For informal café culture, the Northern Quarter is hard to beat. Oklahoma is a delightfully kitsch vegetarian and vegan restaurant-meets-gift shop and North Tea Power serves a reviving (and chic) cuppa and snack when you’ve been prowling the surrounding boutiques all morning. There’s a great selection of fine dining options too. Piccadilly’s Grill on New York Street serves carefully sourced eats from northern English farms and stellar seafood dishes. Award-winning chef Michael Caines offers modern British and European cooking with superb attention to detail at the Abode Hotel and Stock, in the former Edwardian stock exchange building, has a sophisticated and modern take on classic Italian cooking. There are great basement eateries in Chinatown, and Rusholme has its famous ‘curry mile’ of family-run Indian restaurants, but the best Asian options are the Japanese New Samsi on Whitworth Street and the stylish Punjabi cooking at East Z East on Princess Street.

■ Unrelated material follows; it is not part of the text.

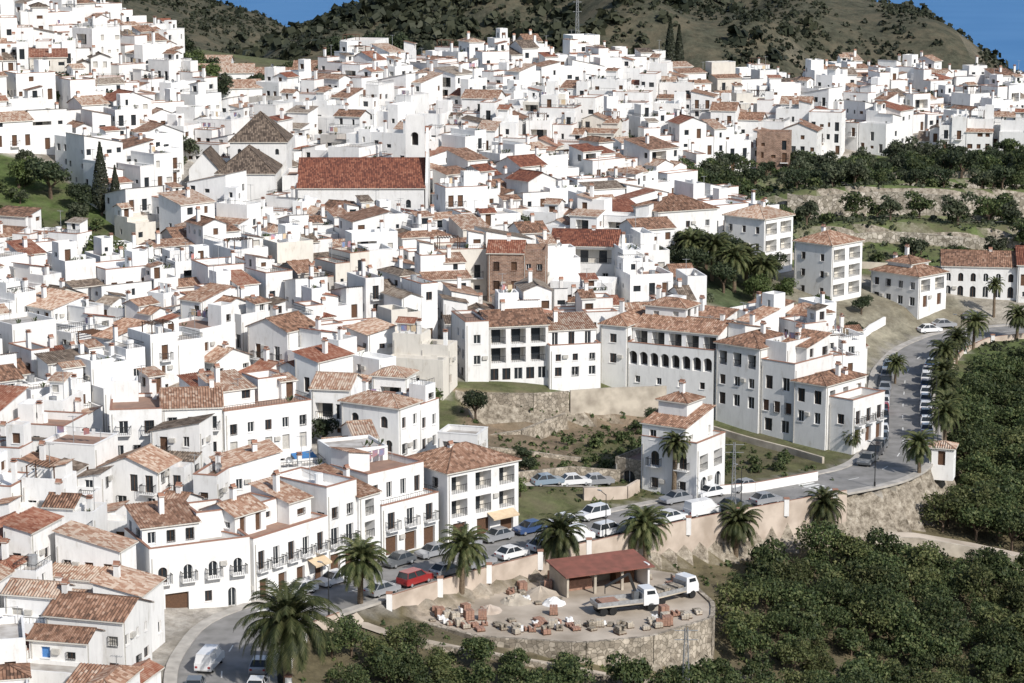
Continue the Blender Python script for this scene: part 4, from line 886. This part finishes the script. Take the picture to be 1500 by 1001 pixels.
PM=[palm(1,6.0,4.2,84),palm(2,5.0,3.6,72),palm(3,5.6,3.7,70),palm(4,7.5,2.6,56)]
for x,y,k,s in [(-21.8,213.5,0,1.3),(-16.4,239.8,1,1.),(-5.6,248.,2,.95),(5.8,258.2,1,1.05),(16,265.4,2,1.0),(20.6,285,3,.95),(27.6,274.7,1,.95),(39.5,282.7,2,.9),(54,297.5,1,.8),(60.8,316,2,.82),(62.6,326,1,.85),(64.4,337,2,.82),(66.3,347,1,.82),(68.5,358,2,.82),(71.9,366.5,1,.8),(75.9,373,2,.78),(84,377.6,1,.8),(83.5,394,3,.75),(33.5,382,1,1.1),(37,379,2,1.),(39.5,384,1,1.),(30,384,2,.9),(42,381,2,.9),(60,354,2,.6),(46.6,309.,1,.45)]:
    place(PM[k],'palm_tree',(x,y,hz(x,y)),R.random()*6,s)
for x,y,kd,s in [(-66,369,'lt',1.15),(-62,371,'lt',.8),(-82,408,'dk',1.1),(-76,404,'dk',.8),(-88,410,'lt',.9),(-58,377,'dk',.6),(-86,455,'dk',.9),(-81,458,'dk',.8),(-90,462,'dk',.7),
   (33,388,'dk',1.0),(28,386,'dk',.9),(38,391,'dk',1.),(42,386,'lt',.9),(30,379,'dk',.9),(35,377,'dk',.8),(40,375,'lt',.8),(26,380,'dk',.7),(45,380,'lt',.7),(44,391,'dk',.8),(-92,404,'lt',.6),(47,370,'dk',.6),(-70,374,'dk',.7),
   (-72,520,'lt',.9),(-66,500,'lt',.9),(-62,486,'dk',.9),(-56,505,'dk',.8),(-50,515,'lt',.7),(-77,538,'dk',1.),(-44,535,'dk',.9),(-35,575,'dk',1.4),(-30,580,'dk',1.3),(-42,572,'dk',1.3),
   (46,578,'lt',1.),(52,580,'lt',.9),(58,577,'dk',.8),(1.5,294,'dk',.35),(-5.,308,'dk',.65),(52,381,'lt',.5),(59,384,'dk',.5),(56,372,'dk',.6),(53.5,364,'lt',.5),(51,374,'dk',.6),(24,314,'dk',.45),(20,316,'dk',.5),(2,288,'dk',.4),(1,279,'lt',.45)]:
    place((DK if kd=='dk' else LT)[R.randrange(2)],'broadleaf_tree',(x,y,hz(x,y)-.2),R.random()*6,s)
place(CY[0],'cypress_tree',(-72.3,404,hz(-72.3,404)),0,1.08);place(CY[0],'cypress_tree',(-69.6,403,hz(-69.6,403)),1,.8)
place(CY[1],'cypress_tree',(40.,588,hz(40,588)),0,1.75);place(CY[1],'cypress_tree',(42.4,590,hz(42.4,590)),1,1.6);place(CY[1],'cypress_tree',(139,600,hz(139,600)),1,1.2)
KA=np.array(kept);tr=np.random.RandomState(21);nt_=0
for _ in range(9000):
    x=tr.uniform(-110,130);y=tr.uniform(235,600)
    if abs(x)>.25*y: continue
    if not(inpoly(MAIN,np.array([x]),np.array([y]))[0] or inpoly(RIDGE,np.array([x]),np.array([y]))[0]): continue
    if np.min(np.hypot(KA[:,0]-x,KA[:,1]-y)-KA[:,2])<.9 or np.min(np.hypot(FA[:,0]-x,FA[:,1]-y))<4.5: continue
    if abs(float(road(np.array([x]),np.array([y]))[0][0]))<8: continue
    if tr.rand()<.45: place(OL[tr.randint(4)],'olive_tree',(x,y,hz(x,y)-.1),tr.rand()*6,tr.uniform(.6,1.15))
    else: place(BU[tr.randint(3)],'garden_bush',(x,y,hz(x,y)-.1),tr.rand()*6,tr.uniform(.7,1.5))
    nt_+=1
    if nt_>220: break
def scatter(poly,sp,fn,jit=.35,seed=1):
    rs=np.random.RandomState(seed);P=np.array(poly);x0,y0=P.min(0);x1,y1=P.max(0)
    g=[(x+rs.uniform(-jit,jit)*sp,y+rs.uniform(-jit,jit)*sp) for x in np.arange(x0,x1,sp) for y in np.arange(y0,y1,sp)]
    g=np.array(g);m=inpoly(poly,g[:,0],g[:,1]);g=g[m];z=height(g[:,0],g[:,1]);d,_=road(g[:,0],g[:,1])
    for (x,y),zz,dd in zip(g,z,d): fn(x,y,zz,dd,rs)
def okv(x,y,path=PATH):
    for a,c in zip(path[:-1],path[1:]):
        dx,dy=c[0]-a[0],c[1]-a[1];t=min(1,max(0,((x-a[0])*dx+(y-a[1])*dy)/(dx*dx+dy*dy)))
        px,py=a[0]+t*dx,a[1]+t*dy
        if math.hypot(x-px,y-py)<(6.5 if y<py else 3.4): return False
    return True
def f1(x,y,z,d,rs):
    if abs(d)<8.2 or not okv(x,y) or float(polydist(YARD,np.array([x]),np.array([y]))[0])<2.2: return
    if rs.rand()<.05: return
    big=y>288 and x>50
    s=rs.uniform(.72,1.18)*(1.15 if big else 1)
    place(OR[rs.randint(7)],'orange_tree',(x,y,z-.25),rs.rand()*6,(s,s,s*rs.uniform(.85,1.15)))
ORCH=[(24,236),(17,230.5),(10,226.5),(4,218),(-4,200),(40,200),(75,225),(110,270),(130,362),(92,372),(76,360),(68,345),(62,320),(60,306),(54,295),(42,280),(30,268),(24,255)]
scatter(ORCH,3.8,f1,.28)
def f1b(x,y,z,d,rs):
    if abs(d)<7.6 or float(polydist(YARD,np.array([x]),np.array([y]))[0])<3.2: return
    big=rs.rand()<.55
    place((OR[rs.randint(7)] if big else BU[rs.randint(3)]),'orange_tree' if big else 'garden_bush',(x,y,z-.3),rs.rand()*6,rs.uniform(.6,.95))
scatter([(-19,234),(-14,231.5),(-8,229.6),(0,228),(8,227),(6,218),(-2,205),(-19,205)],3.1,f1b,.4,9)
def f4(x,y,z,d,rs):
    if not okv(x,y) or (y<282 and rs.rand()<.3): place(BU[rs.randint(3)],'garden_bush',(x,y,z-.2),rs.rand()*6,rs.uniform(.4,.9))
scatter([(46,283),(60,283),(90,277),(90,272),(60,278),(46,279)],2.6,f4,.5,19)
def town_at(x,y): return bool(inpoly(RIDGE,np.array([x]),np.array([y]))[0] or inpoly(MAIN,np.array([x]),np.array([y]))[0])
def f2(x,y,z,d,rs):
    if town_at(x,y) or abs(d)<7: return
    if y>415 and x>50 and min(abs(float(tline(q,x))-y) for q in(432,455,484))<3.0: return
    r=rs.rand()
    if r<.55: place(OL[rs.randint(4)],'olive_tree',(x,y,z-.2),rs.rand()*6,rs.uniform(.6,1.4))
    else: place(BU[rs.randint(3)],'garden_bush',(x,y,z-.2),rs.rand()*6,rs.uniform(.7,1.8))
scatter([(20,482),(36,480),(54,494),(68,516),(90,530),(160,530),(160,498),(100,488),(75,478),(50,466),(30,458)],4.2,f2,.45,3)
scatter([(40,470),(60,480),(150,480),(150,415),(60,413),(40,430)],6.5,f2,.5,4)
scatter([(60,458),(80,460),(150,462),(150,470),(60,470)],4.0,f2,.5,14)
scatter([(-110,418),(-88,424),(-75,412),(-65,394),(-60,374),(-69,366),(-78,392),(-95,384)],6,f2,.5,5)
scatter([(-60,474),(-71,500),(-81,545),(-39,560),(-39,536),(-47,505),(-53,480)],5,f2,.5,6)
def f3(x,y,z,d,rs):
    if abs(d)<7: return
    place(BU[rs.randint(3)],'garden_bush',(x,y,z-.2),rs.rand()*6,rs.uniform(.3,1.1))
scatter([(6,306),(22,320),(40,304),(38,297),(24,295),(14,294),(10,296)],2.6,f3,.5,7)
scatter([(-5,300),(6,304),(8,290),(0,285)],4,f3,.5,17)
def scrub(name,n,xr,yr,size,seed,mat,dens=None,nl=16):
    rs=np.random.RandomState(seed);x=rs.uniform(*xr,n);y=rs.uniform(*yr,n)
    cl=np.sin(x/19.+y/40.)+np.sin(x/7.-y/23.)+.8*rs.normal(size=n)
    m=cl>-.3
    if dens is not None: m&=dens(x,y,rs)
    x,y=x[m],y[m];z=height(x,y);n=len(x);s=size*(.5+rs.rand(n)**2*1.3)
    d=rs.normal(size=(n,nl,3));d/=np.linalg.norm(d,axis=2)[:,:,None];d[:,:,2]=np.abs(d[:,:,2])
    c=np.stack([x,y,z],1)[:,None,:]+d*s[:,None,None]*np.array([.9,.9,1.1])*(.6+.4*rs.rand(n,nl,1))
    nn=d+.5*rs.normal(size=d.shape);nn/=np.linalg.norm(nn,axis=2)[:,:,None]
    t=np.cross(nn,rs.normal(size=d.shape));t/=np.linalg.norm(t,axis=2)[:,:,None];bb=np.cross(nn,t);q=s[:,None,None]*.45
    V=np.stack([c-t*q,c-bb*q,c+t*q,c+bb*q],2).reshape(-1,3)
    me=bpy.data.meshes.new(name);k=len(V)//4
    me.vertices.add(len(V));me.vertices.foreach_set('co',V.ravel().astype(np.float32))
    me.loops.add(4*k);me.loops.foreach_set('vertex_index',np.arange(4*k,dtype=np.int32))
    me.polygons.add(k);me.polygons.foreach_set('loop_start',np.arange(0,4*k,4,dtype=np.int32))
    me.update(calc_edges=True);me.validate();me.materials.append(M[mat]);place(me,name)
scrub('hillside_scrub',38000,(-330,300),(690,1180),1.05,1,'shrub',None,12)
scrub('hillside_pine_wood',3600,(-160,110),(720,940),2.9,2,'shrub',lambda x,y,rs:(rs.rand(len(x))<np.clip(1.2-np.abs(x+40)/120,0,1)))
scrub('hillside_trees',1100,(-330,260),(720,1150),2.2,12,'shrub')
scrub('verge_grass_and_weeds',4600,(-30,45),(205,330),.32,3,'leaf',lambda x,y,rs:(road(x,y)[0]<-7)&(polydist(YARD,x,y)>1)|inpoly(GRD,x,y),10)
scrub('field_weeds',9000,(20,160),(405,530),.5,4,'leafgr',lambda x,y,rs:~inpoly(RIDGE,x,y)&~inpoly(MAIN,x,y),10)
scrub('verge_weeds',1800,(62,130),(345,385),.4,5,'leafgr',lambda x,y,rs:(road(x,y)[0]<-7),10)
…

Wander King Street and St Ann’s Square for boutiques and designer brands. For something more quirky, explore the Northern Quarter. Vintage and second-hand shops and music store Piccadilly Records have helped cement the area’s hip reputation. Afflecks is an alt-style institution with a vibrant spirit. Over four floors, get everything here, from a gorilla suit to a hand-made skirt to a tattoo.